I rewatched 'Donnie Darko' today. 
 
I've only seen it once before and it was a long time ago, so I didn't remember much.  It is intricate and intriguing - if not rather odd - and is all about a boy who hallucinates and feels it is his responsibility to save the world.
 
One thing that really stood out for me whilst I was watching was a scene where one of Donnie's teachers draws a continuum across the blackboard (it's set in the 80s), with 'FEAR' on one side and 'LOVE' on the other.
 
Each pupil has to read out a scenario that they have been given and mark a cross on the line to show whether the action on their card is motivated by fear or love.
 
Everything we do, she says, is motivated by one or other of these emotions.
 
It got me thinking about how love and fear are opposites.  And it also made me consider what motivates me the most.
 
I know that a lot of the time, I am motivated by fear: fear of failure, fear of rejection, fear of not being good enough, fear of being too much to handle, fear of missing out, fear of being 'found out'.
 
I am not motivated by love.
 
I haven't counted, but apparently the command "Do not fear" is repeated 366 times in the Bible.
 
That's a lot.
 
I think God wants something to sink in.
 
What's more, John writes,
"There is no fear in love."
 [1 John 4:18 NIV]
 
Fear and love are, as the teacher in 'Donnie Darko' pointed out so astutely, opposites.  They are mutually exclusive.  You cannot have both together.  
 
Fear is crippling and it stems from a feeling of being unaccepted or unloved.  Love is the antidote to fear.  Not love as a fluffy fuzzy feeling, but passionate, powerful proactive love, which lays itself down for us. 
 
The same verse in The Message reads,
"There is no room in love for fear.  Well-formed love banishes fear.  Since fear is crippling, a fearful life—fear of death, fear of judgment—is one not yet fully formed in love."
 
I don't want a crippling, fearful life.  I want a life that is "fully formed in love".
 
 
 
 

Friday, 12 October 2012

You Can't Ask 'Why?'

I have just been to watch 'Anna Karenina' at an independent cinema. 
 
I wasn't particularly familiar with the storyline beforehand, but I enjoyed the film.  Especially the intricate and artistic sets and scenery, and the beautiful choreography.
 
Whilst I was watching, a couple of things really stood out: at one point in the film, Anna asks her lover why he loves her.  He replies by saying,
"You can't ask 'Why?' about love."
 
You can't ask 'Why?' about love.
 
This is something I really struggle with.  Both with God's love and with the love of other people.  I forever think that I have to give God and others a reason to love me - I have to earn their love somehow. 
 
Dr.
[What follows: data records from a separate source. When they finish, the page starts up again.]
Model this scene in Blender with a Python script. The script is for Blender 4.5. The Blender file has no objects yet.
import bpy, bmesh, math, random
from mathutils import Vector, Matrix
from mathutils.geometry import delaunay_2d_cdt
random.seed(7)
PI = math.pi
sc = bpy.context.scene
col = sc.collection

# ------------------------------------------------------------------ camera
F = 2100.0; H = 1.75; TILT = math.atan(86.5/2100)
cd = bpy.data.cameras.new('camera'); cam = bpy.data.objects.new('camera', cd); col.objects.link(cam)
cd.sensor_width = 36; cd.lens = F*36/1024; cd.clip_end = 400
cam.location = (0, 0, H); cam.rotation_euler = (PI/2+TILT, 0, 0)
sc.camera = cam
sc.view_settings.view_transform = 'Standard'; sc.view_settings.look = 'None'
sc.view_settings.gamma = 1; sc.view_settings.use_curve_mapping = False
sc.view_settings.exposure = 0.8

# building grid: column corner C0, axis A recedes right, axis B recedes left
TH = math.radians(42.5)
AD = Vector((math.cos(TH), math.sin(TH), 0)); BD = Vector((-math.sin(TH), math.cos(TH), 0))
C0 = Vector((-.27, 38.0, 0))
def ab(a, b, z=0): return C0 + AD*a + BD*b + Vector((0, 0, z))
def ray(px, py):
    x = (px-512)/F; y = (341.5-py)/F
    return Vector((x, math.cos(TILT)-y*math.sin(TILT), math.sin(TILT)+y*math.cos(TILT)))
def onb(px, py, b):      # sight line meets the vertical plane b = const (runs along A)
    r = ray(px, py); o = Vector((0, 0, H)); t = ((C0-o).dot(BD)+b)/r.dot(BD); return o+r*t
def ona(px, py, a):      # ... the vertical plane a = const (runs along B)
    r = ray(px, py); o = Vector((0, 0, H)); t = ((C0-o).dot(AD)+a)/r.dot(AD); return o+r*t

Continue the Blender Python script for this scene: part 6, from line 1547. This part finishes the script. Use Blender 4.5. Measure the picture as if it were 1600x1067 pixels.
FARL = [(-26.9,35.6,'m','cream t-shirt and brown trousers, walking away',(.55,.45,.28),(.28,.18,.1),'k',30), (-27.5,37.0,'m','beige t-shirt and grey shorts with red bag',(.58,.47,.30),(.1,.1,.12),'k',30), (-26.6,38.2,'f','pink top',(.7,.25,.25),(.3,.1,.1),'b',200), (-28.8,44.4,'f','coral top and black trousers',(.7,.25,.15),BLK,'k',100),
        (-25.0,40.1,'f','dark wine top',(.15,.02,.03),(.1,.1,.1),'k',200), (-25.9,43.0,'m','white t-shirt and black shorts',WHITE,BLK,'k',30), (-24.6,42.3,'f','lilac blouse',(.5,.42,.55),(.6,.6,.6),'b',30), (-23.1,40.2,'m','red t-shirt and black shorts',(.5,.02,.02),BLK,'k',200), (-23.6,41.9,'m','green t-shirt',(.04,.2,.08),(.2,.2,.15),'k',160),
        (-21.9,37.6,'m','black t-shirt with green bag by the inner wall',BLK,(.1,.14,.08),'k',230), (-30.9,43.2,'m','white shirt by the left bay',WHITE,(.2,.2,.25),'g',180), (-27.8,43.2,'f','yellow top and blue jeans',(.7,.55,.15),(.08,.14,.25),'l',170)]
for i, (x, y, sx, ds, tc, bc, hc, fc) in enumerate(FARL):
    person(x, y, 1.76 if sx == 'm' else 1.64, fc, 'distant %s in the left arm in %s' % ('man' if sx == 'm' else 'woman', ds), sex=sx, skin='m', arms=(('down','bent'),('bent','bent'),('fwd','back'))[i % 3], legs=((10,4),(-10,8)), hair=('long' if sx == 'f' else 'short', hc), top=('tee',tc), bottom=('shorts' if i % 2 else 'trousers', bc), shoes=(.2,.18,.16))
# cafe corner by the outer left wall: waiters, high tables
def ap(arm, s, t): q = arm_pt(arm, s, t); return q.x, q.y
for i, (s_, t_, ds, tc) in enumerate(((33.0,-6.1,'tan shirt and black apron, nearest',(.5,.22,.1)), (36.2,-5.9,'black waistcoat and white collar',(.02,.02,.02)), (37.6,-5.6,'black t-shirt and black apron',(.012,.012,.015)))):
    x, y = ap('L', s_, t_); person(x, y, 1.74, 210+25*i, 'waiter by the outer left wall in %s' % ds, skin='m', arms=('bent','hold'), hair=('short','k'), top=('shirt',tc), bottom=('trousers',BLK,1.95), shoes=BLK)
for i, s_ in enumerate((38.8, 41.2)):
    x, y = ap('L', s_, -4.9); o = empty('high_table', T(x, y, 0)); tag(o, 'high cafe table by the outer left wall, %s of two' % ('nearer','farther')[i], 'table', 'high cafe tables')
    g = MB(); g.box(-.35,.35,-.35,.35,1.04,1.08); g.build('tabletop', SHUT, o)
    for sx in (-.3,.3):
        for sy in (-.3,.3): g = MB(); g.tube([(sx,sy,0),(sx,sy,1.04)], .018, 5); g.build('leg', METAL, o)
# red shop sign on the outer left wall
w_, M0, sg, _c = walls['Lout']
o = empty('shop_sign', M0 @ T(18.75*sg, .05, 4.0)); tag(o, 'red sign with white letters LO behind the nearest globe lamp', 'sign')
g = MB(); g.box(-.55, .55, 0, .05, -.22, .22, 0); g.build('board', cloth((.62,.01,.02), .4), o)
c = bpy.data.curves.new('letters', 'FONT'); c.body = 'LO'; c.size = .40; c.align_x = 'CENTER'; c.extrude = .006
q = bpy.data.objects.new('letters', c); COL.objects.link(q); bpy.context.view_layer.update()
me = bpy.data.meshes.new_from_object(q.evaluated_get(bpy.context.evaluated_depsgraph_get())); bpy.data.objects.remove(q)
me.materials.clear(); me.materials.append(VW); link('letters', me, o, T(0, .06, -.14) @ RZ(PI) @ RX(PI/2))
Henry Cloud writes,
"Our 'lovability' rests on the ability of the one doing the loving, not on our merit [..] None of us deserves love that comes our way; we don't earn love.  It is given to us.  Approval can be earned, but love can't."
 
Nowhere is this seen more powerfully than in Jesus' death for us: He showed His love by dying and giving up His life for us, even whilst we were still living in rebellion against Him:
"When we were utterly helpless, Christ came at just the right time and died for us sinners.  Now, most people would not be willing to die for an upright person, though someone might perhaps be willing to die for a person who is especially good.  But God showed his great love for us by sending Christ to die for us while we were still sinners."
 
[Romans 5:6-8 NLT] 
 
We don't deserve God's love.  We can do nothing to earn it.  But our 'lovability' doesn't depend on us, it depends on God.  And He is a God of love [1 John 4:16].
 
You can't ask 'Why?' about love.
 
He loves us because He loves us because He loves us.